My experience is that any white man today who holds any position of trust would be a very foolish man to say anything or behave in a manner that can be interpreted as racist, even if it were a slip of the tongue. Many years ago, I was involved with refugees from New Orleans hurricane.

A white woman in South Carolina said their miserable condition reminded her of “yard apes.” When the college which employed her was asked to make comments, the spokesperson said that the person involved with that remark was no longer associated with the college.

Therefore, our problem as blacks is not with racists daily. My bad experiences came from encounters with white professors who so loved and felt sorry for the black race that they made excuses for any kind of behavior or accepted excuses for missed homework.
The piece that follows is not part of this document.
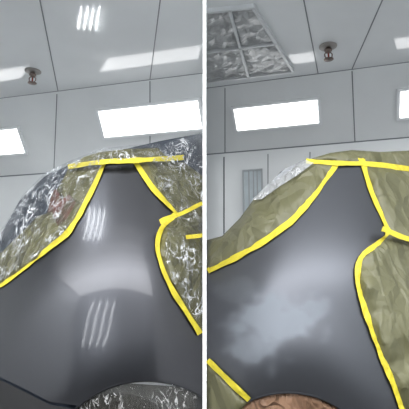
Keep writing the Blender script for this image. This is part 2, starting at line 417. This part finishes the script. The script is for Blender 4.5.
def lip(wc,r,a0,a1,dep,car,m):
    c=arc(wc,r,a0,a1,50);vs=[];fs=[]
    for p in c:
        for dy,dr in ((-.003,0),(-.004,1.6),(.0,2.2),(.04,2.6)):
            k=(r-dr)/r; x=wc[0]+(p[0]-wc[0])*k;y=wc[1]+(p[1]-wc[1])*k
            vs.append(pt(x,y,dep(*p)+dy)-car.location)
    for i in range(len(c)-1):
        for k in range(3): fs.append((i*4+k,i*4+k+1,i*4+k+5,i*4+k+4))
    meshobj('wheel_arch_lip',vs,fs,m,car,True)
lip(WL,105.5,aL,178,DL,carL,M['paintL'])

G1='olive masking paper pieces'
o=sheet('masking_paper',[(70,166),(103,167),(85,205),(67,235),(40,258),(2,286),(-60,318),(-60,290),(2,252),(18,236),(38,216),(52,212),(58,226),(66,220),(76,202),(69,194),(62,199),(57,190)],DL,.003,M['paperL'],None,3,.03,1,thick=.0006,fade=6,fscale=1.1)
tag(o,'olive paper strip left of the glossy panel, under wrinkled clear plastic','masking paper',G1)
o=sheet('masking_paper',[(71,165),(84,157),(100,152),(128,149),(158,148),(166,156),(164,160),(137,163),(103,165)],DL,.003,M['paperL'],None,3,.02,2,fade=6,thick=.0006)
tag(o,'narrow olive paper flap above the tape at the top of the plastic-draped car','masking paper',G1)
o=sheet('masking_paper',[(138,163),(165,161),(184,162),(XL,176),(XL,333),(186,308),(169,280),(159,250),(164,226),(175,213),(154,188)],DL,.003,M['paperL'],None,3,.036,3,thick=.0006,fscale=1.3,fade=6)
tag(o,'olive paper between the glossy panel and the white divider','masking paper',G1)
GP='clear plastic sheets on the glossy car'
o=sheet('plastic_sheet',[(-70,285),(-20,246),(4,226),(22,196),(44,173),(72,160),(100,149),(130,145),(160,144),(163,150),(150,158),(103,163),(84,200),(65,231),(38,254),(0,281),(-70,310)],DL,.036,M['film'],None,3,.028,5,fade=5,fscale=1.9)
tag(o,'wrinkled clear plastic sheet over the left side of the glossy car','plastic sheet',GP)
o=sheet('plastic_sheet',[(165,144),(185,137),(XL,131),(XL,330),(186,303),(170,276),(164,250),(169,226),(179,214),(159,188),(148,166)],DL,.04,M['film'],None,3,.028,6,fade=5,fscale=2)
tag(o,'wrinkled clear plastic sheet beside the white divider','plastic sheet',GP)
o=sheet('plastic_sheet',arc(WL,103.5,aL+3,172,36)+[(50,510),(XL-2,510)],DL,-.012,M['filmA'],None,3,.02,7,fade=4,fscale=2)
tag(o,'crumpled clear plastic filling the wheel arch of the glossy car','plastic sheet',GP)
GT='yellow masking tape strips on the glossy car'
T='masking_tape'
ribbon(T,[(68,167),(100,162),(140,160),(184,157)],4.8,DL,.038,M['tape'],1,'long level yellow tape strip across the top of the glossy car',GT)
ribbon(T,[(105,162),(85,203),(66,234),(38,256),(0,284),(-50,308)],5,DL,.008,M['tape'],2,'yellow tape strip curving down the left edge of the glossy panel',GT)
ribbon(T,[(133,157),(147,180),(162,198),(185,219)],5.2,DL,.008,M['tape'],3,'short slanting yellow tape strip on upper right edge of the glossy panel',GT)
ribbon(T,[(160,222),(182,213),(XL-.3,203)],4.8,DL,.068,M['tape'],4,'short yellow tape strip rising to the white divider from the glossy panel corner',GT)
ribbon(T,[(176,214),(162,229),(158,251),(168,282),(185,310),(XL-2.5,334)],5,DL,.010,M['tape'],5,'long yellow tape strip curving down right edge of the glossy panel',GT)
ribbon(T,[(186,237),(XL-.3,235)],4,DL,.068,M['tape'],6,'tiny yellow tape piece on the olive paper beside the divider',GT)

# ---- right car
XR=207
PR=[(XR,268),(250,247),(290,220),(318,188),(334,168),(364,162),(373,195),(388,231),(378,242),(361,257),(358,280),(366,312),(380,352),(394,385),(404,412),(402,480)]
PR+= [(390,484)]+arc(WR,RR,5,116,30)+[(226,380),(XR,361)]
def patch(x,y):
    v=0
    for cx,cy,rx,ry,s in [(238,292,26,18,.5),(274,320,52,28,.95),(256,346,36,24,.8),(306,310,26,20,.8)]:
        q=math.hypot((x-cx)/rx,(y-cy)/ry); q+=.5*noise.noise(Vector((x*.035,y*.05,3)))+.3*noise.noise(Vector((x*.09,y*.11,8)))
        t=max(0,min(1,(1.35-q)/.95)); v=max(v,s*t*t*(3-2*t))
    return v
carR=empty('car','dull sanded grey car rear quarter with pale patches, masked with green paper','car',(.45,1.6,0))
shellR=[(XR,262),(222,243),(243,222),(262,196),(280,172),(300,162),(330,157),(370,156),(420,160),(470,168),(470,515),(383,515)]+arc(WR,RR+.5,0,146,36)
sheet('body_shell',shellR,DR,-.014,M['shell'],carR,step=8,back=.55)
sheet('quarter_panel',PR,DR,0,M['paintR'],carR,step=3,normals=True,attr=patch)['label']='dull sanded grey quarter panel with pale patches'
wheel(.33,1.62,carR)
lip(WR,RR+.5,0,146,DR,carR,M['paintR'])
G2='green masking paper pieces'
o=sheet('masking_paper',[(XR,240),(222,236),(240,218),(256,196),(275,181),(300,163),(320,159),(336,161),(334,169),(318,190),(290,222),(250,249),(XR,271)],DR,.003,M['paperR'],None,3,.055,11,thick=.0006,fade=8,fscale=.9)
tag(o,'large green paper sheet left of the patchy matt panel','masking paper',G2)
o=sheet('masking_paper',[(310,159),(330,153),(352,150),(380,152),(420,150),(470,155),(470,172),(408,167),(365,163),(336,161)],DR,.003,M['paperR'],None,3,.025,12,fade=8,thick=.0006)
tag(o,'green paper edge standing up above the tape on the matt car','masking paper',G2)
o=sheet('masking_paper',[(364,164),(408,168),(470,174),(470,500),(412,500),(404,412),(394,385),(380,352),(366,312),(358,282),(361,258),(379,243),(389,231),(374,195)],DR,.003,M['paperR'],None,3,.06,13,thick=.0006,fade=8,fscale=.9)
tag(o,'green paper sheet right of the patchy matt panel','masking paper',G2)
o=sheet('masking_paper',[(XR,363),(226,381),(247,403),(225,430),(213,470),(XR,480)],DR,.003,M['paperR'],None,4,.02,14,fade=6,thick=.0006)
tag(o,'green paper piece in lower corner below the short tape','masking paper',G2)
o=sheet('masking_paper',arc(WR,RR-1.5,0,138,40)+[(219,430),(219,515),(380,515)],DR,-.012,M['brown'],None,3,.022,15,thick=.0006,fscale=2,fade=4)
tag(o,'crumpled brown paper filling the wheel arch of the matt car','masking paper')
o=sheet('plastic_sheet',[(252,200),(268,184),(286,168),(306,160),(314,163),(296,176),(280,186),(262,199)],DR,.034,M['filmR'],None,3,.015,16,fade=5)
tag(o,'small milky plastic sheet edge on top of the green paper sheet','plastic sheet')
GR='yellow masking tape strips on the matt car'
ribbon(T,[(306,161),(335,163),(370,164),(408,169),(450,174)],4.8,DR,.014,M['tape'],7,'long level yellow tape strip across the top of the matt car',GR)
ribbon(T,[(337,162),(318,190),(290,222),(250,249),(XR+.8,271)],5.8,DR,.008,M['tape'],8,'yellow tape strip curving down the left edge of the matt panel',GR)
ribbon(T,[(361,157),(374,196),(389,231),(379,243),(361,258),(358,282),(366,312),(380,352),(394,385),(406,418)],5.8,DR,.008,M['tape'],9,'long yellow tape strip down the whole right edge of the matt panel',GR)
ribbon(T,[(382,229),(412,240),(440,244)],5,DR,.07,M['tape'],11,'short yellow tape strip leaving the right corner of the matt panel',GR)
ribbon(T,[(XR+.8,360),(226,379),(249,400)],5.6,DR,.008,M['tape'],12,'short yellow tape strip in the lower corner near the brown paper',GR)

# ---------------- tube fixtures mirrored by the gloss panel and ceiling
def refl(px,py,dep,plane=None):
    p=pt(px,py,dep(px,py)); n=normal(px,py,dep); d=ray(px,py); r=d-2*d.dot(n)*n
    ts={}
    if r.y<0: ts['front']=(YB+.06-p.y)/r.y
    if r.z>0: ts['ceil']=(ZC-.07-p.z)/r.z
    if r.z<0: ts['floor']=(0-p.z)/r.z
    if abs(r.x)>1e-6: ts['side']=((3.5 if r.x>0 else -3.5)-p.x)/r.x
    if plane is None: plane=min(ts,key=ts.get)
    return (p+r*ts[plane] if plane in ts else None),plane
def tube(a,b,r,parent):
    lathe('tube',[(r*.7,0),(r,.01),(r,(b-a).length-.01),(r*.7,(b-a).length)],a,(b-a),M['tube'],parent,10)
def tubes(streaks,dep,label,r,maxlen=2.6):
    segs=[]
    c=streaks[len(streaks)//2]
    mid,pl=refl((c[0]+c[2])/2,(c[1]+c[3])/2,dep)
    for x0,y0,x1,y1 in streaks:
        m0,_=refl((x0+x1)/2,(y0+y1)/2,dep,pl)
        ends=[]
        for ex,ey in ((x0,y0),(x1,y1)):
            best=m0
            for k in range(1,21):
                t=k/20; h,_=refl((x0+x1)/2*(1-t)+ex*t,(y0+y1)/2*(1-t)+ey*t,dep,pl)
                if h is None or abs(h.x)>3.4 or h.y<YB+.05 or h.y>2.6 or h.z<.1 or h.z>2.85 or (h-m0).length>maxlen/2: break
                best=h
            ends.append(best)
        if (ends[0]-ends[1]).length>.05: segs.append(tuple(ends))
    C=sum((a+b for a,b in segs),Vector())/(2*len(segs))
    e=empty('tube_light',label,'light',C,'tube lights behind the camera')
    for a,b in segs: tube(a,b,r,e)
    nn={'front':Vector((0,-1,0)),'ceil':Vector((0,0,1)),'floor':Vector((0,0,-1)),'side':Vector((1 if C.x>0 else -1,0,0))}[pl]
    for k in (0,1): strip('end_holder',segs[0][k],segs[-1][k],nn,.05,M['frame'],e,.0595 if pl=='front' else .0695)
tubes([(86+5*i+4,208,86+5*i-3,240) for i in range(4)],DL,'four tube ceiling light above the glossy car',.015)
tubes([(86+7*i+8,302,86+7*i-4,346) for i in range(4)],DL,'four tube light facing the glossy car',.02)
segs=[]
for i in range(4):
    q=[]
    for x,y in ((82+6*i+2,9),(82+6*i-2,32)):
        P=hitz(x,y); d=ray(x,y); d=Vector((d.x,d.y,-d.z)); t=(pWL[0]-P).dot(pWL[1])/d.dot(pWL[1]); q.append(P+d*t+pWL[1]*.05)
    segs.append(q)
C=sum((a+b for a,b in segs),Vector())/8
e=empty('tube_light','upright four tube light on the back wall behind the glossy car','light',C)
for a,b in segs: tube(a,b,.006,e)
for k in (0,1): strip('end_holder',segs[0][k],segs[-1][k],-pWL[1],.05,M['frame'],e,.045)

cam=bpy.data.cameras.new('camera'); co=bpy.data.objects.new('camera',cam); COL.objects.link(co)
cam.sensor_width=36; cam.lens=F*36/409; co.location=CAM; co.rotation_euler=(math.pi/2+TH,0,0); cam.clip_start=.05
SC.camera=co
w=bpy.data.worlds.new('w'); SC.world=w; w.use_nodes=True; w.node_tree.nodes['Background'].inputs[0].default_value=(.7,.75,.8,1); w.node_tree.nodes['Background'].inputs[1].default_value=.3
My simple rule of thumb was to ask the question. “Do you accept this behavior of your own children?” If the answer is “No” then the behavior should not be accepted of my children.

Booker T. Washington laid down the rule at Tuskegee that any black student who was polite, diligent, law abiding, responsible and in any way showed competence in whatever task he was supposed to carry out, would not for long be ignored by society.

For my three children, I have would add that such a black kid has a tremendous advantage over a white kid because American white society is everywhere seeking to make a showcase of having put their dark past of racism behind.